08/09/2018
Many of you will have heard the news this week that the Court of Appeal found shark cage diving is now illegal in New Zealand. This has come as a complete surprise to us and many others, as it was not what the pāua divers had brought to the argument.
Regardless, there are so many mis-truths out there that are being treated as facts by the shark dive Haters, so we’d like to clear these up for those that know there are at least two sides to a story:
1. Shark cage dive operations in NZ DO NOT FEED SHARKS. Pure and simple, the shark dive site is in the middle of a seal colony, and the sharks are surrounded by their own food source.
2. Shark cage diving does not occur “day in, day out” as what is being reported. Anyone who spends time on Foveaux Strait, one of the roughest stretches of water in the world, knows that the weather precludes a seven day schedule. Shark Diving season runs from December through to June, which follows when the sharks are resident at the dive site. Over that time we may only have ten days over the course of a month that we’re able to dive.
3. Considering the infrequency of dive trips, the absence of feed for the sharks from the dive boats, and new sharks not identified before seen on a weekly basis, we can confirm that there is no conditioning of sharks at the dive site. There is not the repeated stimuli present for this to occur. The research conducted worldwide supports that there is no conditioning of Great White sharks at shark cage diving sites.
4. We have heard from Stewart Island that it takes seven minutes for a GWS to go from our dive site to where their grandchildren swim. According to multiple published migration studies, the reported sustained swimming speeds of Great Whites are between 2.5 and 5.4 km/h so it would be impossible for a shark to swim that distance in that time.
5. Also according to Stewart Island residents, it takes five years to untrain a shark and the sharks turn up 30 minutes before a boat arrives.🤔
6. When our operation was based in Stewart Island, the Islanders believed the sharks followed our boat into Half Moon Bay, creating a hazard for small children standing on the wharf.
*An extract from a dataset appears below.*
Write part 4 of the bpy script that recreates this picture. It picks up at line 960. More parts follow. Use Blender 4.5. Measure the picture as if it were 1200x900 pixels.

By the Islanders’ logic, the sharks should have followed us to Bluff when we relocated to there. This has never been witnessed. If anyone is being followed, the fisherpeople cleaning their catch in the harbour at Half Moon Bay are the likely culprits. There is evidence of GWS’s following fishers into the Bay since the early 1900s.
7. There are more sharks in the water now than ever before, due to them becoming protected in 2007.
The Islanders and pāua divers have worked hard at closing down the shark cage diving industry. They have had to say a lot of untrue things based on no evidence to get people to believe them. There have been no official reports made regarding sharks interacting with pāua divers or others. Sharks swimming around boats happens all around the world, not just Stewart Island!
Because of the fear that people hold towards sharks, the fabricated anecdotal reports by the Haters are believed by people who don’t know any different (everyone's seen Jaws, right?!)
Shark Dive NZ has spent a decade trying to educate people on this population of sharks so that the fear is replaced with knowledge.